« Des noms circulent », comme après chaque nouvelle élection. Monsieur ou madame Bidule sont pressentis pour former un gouvernement, lui du fait de sa jeunesse – symbole de renouveau de la vie politique, elle pour sa fibre écologique ou sociale. Des noms sont discutés, des contacts sont pris, autant d’hypothèses évaluées au moment où le Président Macron attribue, nous informe la presse, des « notes » à son équipe. Certains, mauvais élèves, ont pris trop de place dans les médias et ont agacé, d’autres se sont activement impliqués sur le terrain et ont été remarqués. Toute la réflexion sur l’équipe qui constituera le nouveau gouvernement et portera le programme du Président est alimentée par le souvenir des jets de tomates, insultes, appels à la révolte qu’on voit se multiplier partout où se déplace le Président. Emmanuel Macron, malgré 58% des suffrages exprimés lors du second tour de l’élection présidentielle, commence son nouveau mandat dans un climat de détestation populaire inédit.

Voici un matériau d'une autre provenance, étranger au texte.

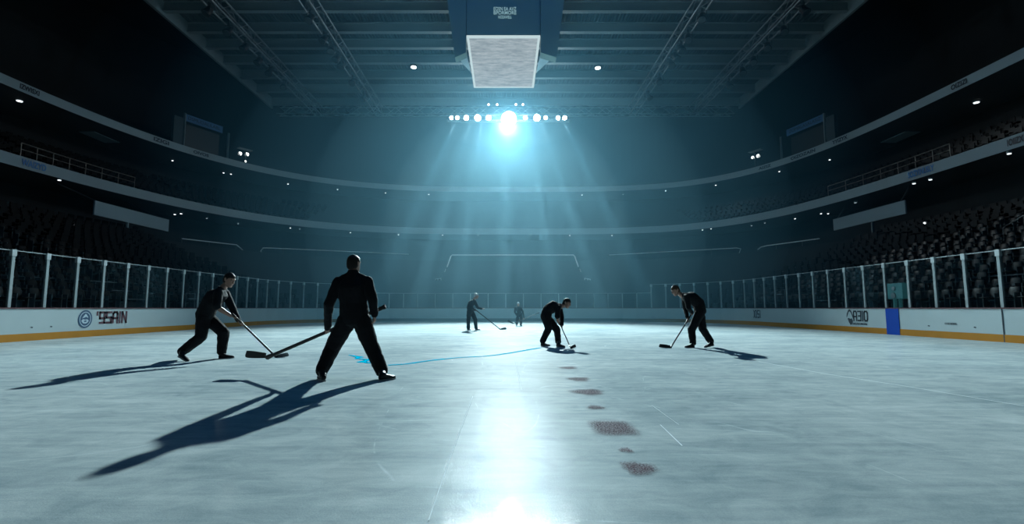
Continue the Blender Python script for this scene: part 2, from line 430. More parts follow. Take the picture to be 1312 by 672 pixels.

Le journal Le Monde a le premier synthétisé un enseignement essentiel de l’élection présidentielle : le résultat net, une fois tout pris en compte, est de 38% des suffrages pour Emmanuel Macron. Marine Le Pen a convaincu 27% d’électeurs, et enfin 34% se sont abstenus ou ont voté blanc. L’adhésion réelle de la population au programme d’Emmanuel Macron est donc faible et il ne bénéficie plus de la dynamique de 2017.
Sous la présidence de Nicolas Sarkozy, le « dégagisme », cette vague du ras-le-bol des Français vis-à-vis des hommes politiques, avait commencé à gonfler : ce Président a été « dégagé » en 2012, puis François Hollande s’est dégagé lui-même en ne se représentant pas en 2017. À chaque fois, la chute de la tête du monarque a apaisé la foule, autorisé quelques mois de calme et de renouveau. La réélection d’Emmanuel Macron n’a pas permis de trouver une de ces manifestations expiatrices. Si la loi des grands mouvements se maintient, il faudra qu’à un moment quand même, symboliquement, une nouvelle tête roule dans un baquet rempli de copeaux, place de la grève.
L’équipe présidentielle le sait évidemment, et c’est pourquoi la constitution du nouveau gouvernement, la teinte que prendra celui-ci et les messages subliminaux qu’il enverra à la population sont si importants pour convaincre que le changement arrive et que les messages électoraux ont été reçus. Ce ne sera donc pas une excellente année pour les technocrates, l’exécutif devant s’afficher comme proche des préoccupations quotidiennes des Français avec des personnalités populaires, peut-être issues de cette vie réelle qu’on appelle « société civile » dans le milieu politique.
De la qualité de la composition de la nouvelle équipe au pouvoir dépendra en partie le résultat, incertain, des élections législatives du mois de juin. Au moment du renouvellement des députés, il est possible que les votes fassent ressortir du sol trois grands blocs de poids quasi-équivalent : d’abord l’extrême-gauche et les écologistes, puis le camp présidentiel et enfin le camp « identitaire » autour du Rassemblement National. Il reste à savoir si, après l’échec de Valérie Pécresse, Les Républicains sauront se relever. Le chef du Parti Christian Jacob jette déjà l’éponge et, d’après les rumeurs, l’ambiance du parti est plutôt au sauve-qui-peut qu’au combat jusqu’à la mort.
La situation étonnante dans laquelle la France se trouverait alors, malgré l’absence de proportionnelle, est donc celle d’une multiplication de seconds tours en « triangulaire », après un premier tour qui verrait peu d’écart entre les trois grands « camps » de la recomposition politique. Chacun ayant atteint le minimum de 12,5% des suffrages et détestant les deux autres, aucun ne se désisterait pour le second tour ; ce serait donc à la majorité relative que beaucoup de nouveaux députés seraient élus. En cas de mobilisation populaire – celle-ci est sérieusement envisageable quand on entend la colère sourde des opposants au Président, celui-ci pourrait se trouver privé de majorité. Le ou la Premier ministre ne conserverait alors probablement son poste que quelques semaines. Sauf le respect qui lui est dû, il finirait alors bien vite sa période d’intérim, d’où ce « Monsieur Bidule » d’un responsable politique peut-être brillant, mais qui n’aura pas eu le temps d’exister.
Les opinions exprimées dans cet article sont celles de l’auteur et ne reflètent pas nécessairement celles d’Epoch Times.